Slovene Author in Focus 2018: Mojca Kumerdej
Biography
Prepared by Kristina Sluga, the editor of Vilenica Almanac
Mojca Kumerdej was born in 1964 in Ljubljana, where she also studied and received a degree in Philosophy and Sociology of Culture from the University of Ljubljana’s Faculty of Arts. In addition to literary writing, she has been following contemporary dance, theatre, performance and intermedia arts as a publicist and an art critic since the 1980s. As a dramaturge, she occasionally works on contemporary dance and drama. As a freelance contributor to the Sobotna priloga supplement of the Delo newspaper, she writes about art, science, and culture.

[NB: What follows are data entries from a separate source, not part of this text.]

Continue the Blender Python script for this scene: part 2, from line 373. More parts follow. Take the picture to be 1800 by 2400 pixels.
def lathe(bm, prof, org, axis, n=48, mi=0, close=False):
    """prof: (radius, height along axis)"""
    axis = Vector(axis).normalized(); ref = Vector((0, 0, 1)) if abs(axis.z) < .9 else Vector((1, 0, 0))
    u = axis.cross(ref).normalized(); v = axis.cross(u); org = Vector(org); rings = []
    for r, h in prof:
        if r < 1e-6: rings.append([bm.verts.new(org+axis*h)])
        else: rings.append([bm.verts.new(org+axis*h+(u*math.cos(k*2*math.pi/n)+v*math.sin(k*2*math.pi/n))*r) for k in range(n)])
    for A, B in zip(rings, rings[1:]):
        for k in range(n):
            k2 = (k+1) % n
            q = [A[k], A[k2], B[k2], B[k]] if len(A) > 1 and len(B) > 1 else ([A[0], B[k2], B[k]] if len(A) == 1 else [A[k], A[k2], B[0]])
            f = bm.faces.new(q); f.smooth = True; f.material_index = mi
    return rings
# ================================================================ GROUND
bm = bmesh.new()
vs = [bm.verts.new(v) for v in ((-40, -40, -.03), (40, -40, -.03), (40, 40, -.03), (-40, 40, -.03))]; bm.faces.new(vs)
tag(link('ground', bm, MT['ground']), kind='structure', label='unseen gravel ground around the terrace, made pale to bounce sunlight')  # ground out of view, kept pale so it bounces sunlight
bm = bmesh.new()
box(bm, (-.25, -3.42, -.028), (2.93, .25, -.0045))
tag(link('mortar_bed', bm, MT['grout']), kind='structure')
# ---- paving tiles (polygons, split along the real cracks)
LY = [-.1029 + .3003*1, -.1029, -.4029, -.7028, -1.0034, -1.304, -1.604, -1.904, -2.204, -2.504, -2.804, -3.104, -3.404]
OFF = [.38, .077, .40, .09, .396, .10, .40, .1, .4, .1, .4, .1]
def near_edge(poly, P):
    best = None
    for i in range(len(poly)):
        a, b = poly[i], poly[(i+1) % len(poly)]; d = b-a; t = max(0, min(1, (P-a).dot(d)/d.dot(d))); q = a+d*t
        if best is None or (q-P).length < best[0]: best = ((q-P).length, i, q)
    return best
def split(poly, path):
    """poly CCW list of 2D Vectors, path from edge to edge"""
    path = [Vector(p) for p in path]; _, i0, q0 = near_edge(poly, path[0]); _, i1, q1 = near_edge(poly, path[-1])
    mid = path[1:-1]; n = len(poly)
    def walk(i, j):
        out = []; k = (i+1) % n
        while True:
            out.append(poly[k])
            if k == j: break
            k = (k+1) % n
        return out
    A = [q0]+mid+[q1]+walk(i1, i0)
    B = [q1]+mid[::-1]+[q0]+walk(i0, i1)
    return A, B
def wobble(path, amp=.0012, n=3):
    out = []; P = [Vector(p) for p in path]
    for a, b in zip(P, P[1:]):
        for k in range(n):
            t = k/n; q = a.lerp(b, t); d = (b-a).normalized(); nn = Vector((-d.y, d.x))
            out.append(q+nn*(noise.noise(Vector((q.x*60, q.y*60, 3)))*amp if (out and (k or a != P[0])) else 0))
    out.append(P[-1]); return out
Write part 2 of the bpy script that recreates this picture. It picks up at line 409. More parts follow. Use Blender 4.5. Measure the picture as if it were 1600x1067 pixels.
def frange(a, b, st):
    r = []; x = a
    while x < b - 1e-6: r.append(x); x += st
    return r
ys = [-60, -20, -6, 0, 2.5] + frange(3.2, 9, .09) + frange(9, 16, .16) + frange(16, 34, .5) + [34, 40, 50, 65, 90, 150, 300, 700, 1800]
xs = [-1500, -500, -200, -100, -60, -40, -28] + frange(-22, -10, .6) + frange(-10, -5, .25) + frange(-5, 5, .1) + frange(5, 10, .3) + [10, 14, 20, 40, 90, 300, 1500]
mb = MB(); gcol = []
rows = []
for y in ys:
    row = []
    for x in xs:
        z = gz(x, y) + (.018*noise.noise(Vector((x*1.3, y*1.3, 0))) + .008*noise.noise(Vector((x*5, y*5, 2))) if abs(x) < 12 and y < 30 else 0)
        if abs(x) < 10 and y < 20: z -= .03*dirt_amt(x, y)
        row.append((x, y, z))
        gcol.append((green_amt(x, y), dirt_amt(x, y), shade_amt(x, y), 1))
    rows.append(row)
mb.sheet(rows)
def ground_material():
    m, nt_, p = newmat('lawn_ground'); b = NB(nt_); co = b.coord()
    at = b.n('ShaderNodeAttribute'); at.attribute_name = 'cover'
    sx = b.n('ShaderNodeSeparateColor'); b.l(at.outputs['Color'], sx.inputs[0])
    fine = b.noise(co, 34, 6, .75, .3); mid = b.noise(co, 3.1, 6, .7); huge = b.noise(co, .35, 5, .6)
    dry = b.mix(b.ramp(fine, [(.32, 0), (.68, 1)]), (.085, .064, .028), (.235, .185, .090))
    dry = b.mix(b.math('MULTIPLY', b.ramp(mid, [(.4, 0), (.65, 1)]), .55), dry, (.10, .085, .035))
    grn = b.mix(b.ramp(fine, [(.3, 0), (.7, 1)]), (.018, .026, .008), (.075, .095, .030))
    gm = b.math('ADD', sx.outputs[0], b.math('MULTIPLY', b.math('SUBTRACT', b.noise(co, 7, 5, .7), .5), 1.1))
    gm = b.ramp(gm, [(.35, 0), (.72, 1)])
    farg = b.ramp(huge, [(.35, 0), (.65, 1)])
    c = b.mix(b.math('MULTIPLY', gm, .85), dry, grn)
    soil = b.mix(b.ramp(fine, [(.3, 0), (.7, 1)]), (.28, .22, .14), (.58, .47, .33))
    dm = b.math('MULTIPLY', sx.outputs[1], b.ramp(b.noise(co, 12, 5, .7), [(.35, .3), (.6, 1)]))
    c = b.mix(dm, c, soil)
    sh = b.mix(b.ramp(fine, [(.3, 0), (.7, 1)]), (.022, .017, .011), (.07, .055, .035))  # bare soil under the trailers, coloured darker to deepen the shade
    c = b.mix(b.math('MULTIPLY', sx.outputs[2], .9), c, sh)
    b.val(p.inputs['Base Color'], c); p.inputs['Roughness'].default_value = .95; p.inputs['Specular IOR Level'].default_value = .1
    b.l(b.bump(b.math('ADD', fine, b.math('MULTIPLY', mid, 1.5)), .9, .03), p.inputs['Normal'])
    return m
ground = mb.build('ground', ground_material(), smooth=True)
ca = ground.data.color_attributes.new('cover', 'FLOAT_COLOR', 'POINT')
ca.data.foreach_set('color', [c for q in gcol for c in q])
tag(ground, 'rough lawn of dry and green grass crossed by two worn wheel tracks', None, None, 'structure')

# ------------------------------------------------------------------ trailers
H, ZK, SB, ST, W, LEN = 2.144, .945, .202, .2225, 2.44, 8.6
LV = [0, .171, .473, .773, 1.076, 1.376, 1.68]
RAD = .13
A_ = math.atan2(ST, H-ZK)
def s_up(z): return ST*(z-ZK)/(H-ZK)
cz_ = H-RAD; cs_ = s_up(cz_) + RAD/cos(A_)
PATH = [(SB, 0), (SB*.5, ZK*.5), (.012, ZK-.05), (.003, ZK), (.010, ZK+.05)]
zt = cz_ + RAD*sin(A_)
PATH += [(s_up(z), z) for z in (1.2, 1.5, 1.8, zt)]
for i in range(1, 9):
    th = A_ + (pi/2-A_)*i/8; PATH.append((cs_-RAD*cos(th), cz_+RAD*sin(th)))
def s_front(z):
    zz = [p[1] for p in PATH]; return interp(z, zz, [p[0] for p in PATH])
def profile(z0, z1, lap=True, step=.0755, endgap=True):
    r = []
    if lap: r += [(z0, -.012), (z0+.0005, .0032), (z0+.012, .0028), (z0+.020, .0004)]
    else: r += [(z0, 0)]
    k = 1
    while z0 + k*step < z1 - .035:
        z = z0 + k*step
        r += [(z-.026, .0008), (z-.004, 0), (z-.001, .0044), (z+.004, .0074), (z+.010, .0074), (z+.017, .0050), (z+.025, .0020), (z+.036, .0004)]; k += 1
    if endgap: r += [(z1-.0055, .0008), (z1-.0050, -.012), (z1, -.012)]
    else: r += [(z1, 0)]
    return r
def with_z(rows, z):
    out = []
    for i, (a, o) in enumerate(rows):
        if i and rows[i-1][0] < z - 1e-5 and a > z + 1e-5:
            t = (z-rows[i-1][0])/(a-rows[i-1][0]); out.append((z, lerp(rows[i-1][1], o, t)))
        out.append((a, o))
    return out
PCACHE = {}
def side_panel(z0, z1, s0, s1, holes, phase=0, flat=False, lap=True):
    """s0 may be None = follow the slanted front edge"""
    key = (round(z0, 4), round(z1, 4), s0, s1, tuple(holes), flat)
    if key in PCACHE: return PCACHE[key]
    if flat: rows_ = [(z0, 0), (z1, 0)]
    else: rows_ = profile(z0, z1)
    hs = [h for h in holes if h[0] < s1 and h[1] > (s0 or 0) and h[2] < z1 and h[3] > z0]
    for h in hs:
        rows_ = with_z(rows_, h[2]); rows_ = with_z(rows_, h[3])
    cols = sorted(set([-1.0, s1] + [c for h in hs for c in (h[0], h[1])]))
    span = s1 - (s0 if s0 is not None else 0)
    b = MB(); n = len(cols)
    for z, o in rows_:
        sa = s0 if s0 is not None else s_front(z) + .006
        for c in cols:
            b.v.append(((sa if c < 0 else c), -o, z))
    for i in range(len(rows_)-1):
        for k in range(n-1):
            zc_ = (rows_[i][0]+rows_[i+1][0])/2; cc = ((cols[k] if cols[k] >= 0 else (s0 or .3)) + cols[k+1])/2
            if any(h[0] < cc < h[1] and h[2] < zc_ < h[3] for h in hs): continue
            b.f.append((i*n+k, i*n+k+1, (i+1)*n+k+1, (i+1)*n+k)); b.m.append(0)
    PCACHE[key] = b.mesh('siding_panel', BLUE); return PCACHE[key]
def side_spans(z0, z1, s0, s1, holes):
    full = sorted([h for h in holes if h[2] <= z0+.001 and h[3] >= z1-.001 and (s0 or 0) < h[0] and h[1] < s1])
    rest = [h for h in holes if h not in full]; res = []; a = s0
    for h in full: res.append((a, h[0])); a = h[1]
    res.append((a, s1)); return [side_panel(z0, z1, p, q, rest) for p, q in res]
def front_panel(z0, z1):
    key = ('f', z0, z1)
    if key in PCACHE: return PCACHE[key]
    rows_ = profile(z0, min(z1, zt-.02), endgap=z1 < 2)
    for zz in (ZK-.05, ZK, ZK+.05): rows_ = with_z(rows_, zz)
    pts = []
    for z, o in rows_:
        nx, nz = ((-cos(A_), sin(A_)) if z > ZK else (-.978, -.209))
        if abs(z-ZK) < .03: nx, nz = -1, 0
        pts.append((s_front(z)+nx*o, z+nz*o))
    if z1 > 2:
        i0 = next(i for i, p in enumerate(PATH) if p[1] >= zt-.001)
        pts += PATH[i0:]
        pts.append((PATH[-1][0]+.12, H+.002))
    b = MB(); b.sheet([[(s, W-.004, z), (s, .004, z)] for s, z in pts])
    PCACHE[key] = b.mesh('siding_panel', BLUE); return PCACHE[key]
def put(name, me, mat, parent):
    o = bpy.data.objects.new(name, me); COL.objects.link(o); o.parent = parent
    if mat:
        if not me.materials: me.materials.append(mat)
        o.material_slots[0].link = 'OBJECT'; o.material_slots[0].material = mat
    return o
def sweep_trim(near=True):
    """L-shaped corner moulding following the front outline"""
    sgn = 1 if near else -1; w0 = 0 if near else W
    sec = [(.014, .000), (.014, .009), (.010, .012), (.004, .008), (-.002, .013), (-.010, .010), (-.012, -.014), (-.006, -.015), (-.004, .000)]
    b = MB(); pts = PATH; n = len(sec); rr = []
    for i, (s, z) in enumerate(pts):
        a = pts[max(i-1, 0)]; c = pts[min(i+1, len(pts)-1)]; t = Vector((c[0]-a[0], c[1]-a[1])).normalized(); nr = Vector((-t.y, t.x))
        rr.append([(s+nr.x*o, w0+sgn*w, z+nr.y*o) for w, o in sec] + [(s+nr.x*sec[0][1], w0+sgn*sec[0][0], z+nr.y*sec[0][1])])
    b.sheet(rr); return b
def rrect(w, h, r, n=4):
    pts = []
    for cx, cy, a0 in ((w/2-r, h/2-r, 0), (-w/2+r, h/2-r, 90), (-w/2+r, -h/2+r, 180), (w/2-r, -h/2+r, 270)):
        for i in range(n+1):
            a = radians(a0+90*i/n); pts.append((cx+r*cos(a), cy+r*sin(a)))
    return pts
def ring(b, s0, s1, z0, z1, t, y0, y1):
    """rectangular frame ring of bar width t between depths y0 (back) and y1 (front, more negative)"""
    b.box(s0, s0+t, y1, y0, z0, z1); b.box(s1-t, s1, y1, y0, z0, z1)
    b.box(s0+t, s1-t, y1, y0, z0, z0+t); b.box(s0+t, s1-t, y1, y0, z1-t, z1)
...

Considered one of the most visible voices of Slovene postmodern literature today, Kumerdej started her literary career in 2001 with the short novel Krst nad Triglavom (The Baptism Over Mount Triglav), in which she addresses Slovene cultural and national myths with irony. Two short story collections marked by a different authorial approach followed: Fragma (2003) and Temna snov (Dark Matter, 2011). The stories, depicting what seem to be quite usual individuals at first sight, gradually reveal a crack that makes way for human vulnerability, fears, or other sorts of pathology. Fortunately, the author does not renounce irony and black humor, which in places slightly tone down the dreadful tension and the anxious atmosphere that are both characteristic of her stories. Being very skilled in doing so, she, unlike other writers, does not need to “resort” to explicit descriptions of cruelty. She also follows this paradigm in her short story “Angel varuh” (Guardian Angel) from the collection Fragma, published in this anthology. The entire collection will be published in English this autumn by the American publishing house Dalkey Archive Press in Rawley Grau’s translation.
Mojca Kumerdej’s latest work, the contemporary philosophical-historical novel Kronosova žetev (The Harvest of Chronos, 2016), takes place during the transition from the 16th to the 17th century, when the territory of today’s Slovenia saw a wrathful religious and political battle between Protestants and Catholics. The novel turns to the past for a better understanding of the present and the future. Well received among critics and readers alike, Kronosova žetev was awarded the Prešeren Foundation Award, Slovenia’s highest award for artistic achievement, the Kritiško sito Award, awarded by the Slovene Literary Critics’ Association, and the author was among the five writers shortlisted for the Kresnik Award for the best novel of the year 2017.
Mojca Kumerdej’s fiction is included in several Slovene and foreign anthologies and has been translated into many languages. Besides the already-mentioned awards, she also received the Crystal Vilenica Award in 2006 for her short story “Pod gladino” (“Under the Surface”, from the collection Fragma), and she was the first foreign author to receive the Serbian and Bosnian-Herzegovinian Kočić’s Pen Award for the short story collection Dark Matter (in Serbian Tamna materija, transl. Ana Ristović). She is a regular guest of literary festivals and book fairs in Slovenia as well as abroad (Germany, Austria, Serbia, Mexico).
It is understood that fiction that deals so uncompromisingly with the anomalies of our time can evoke diverse, often painful emotions. The author herself is well aware of that, claiming: “Art, in contrast with culture as a wide field of verified content and approaches, involves risk and means entering the unverified and the unknown. With literature, I wish to open intimate and universal worlds from different angles, to shed light especially on the shaded, less visible images, and to give utterance to our own voices, stirring unease.”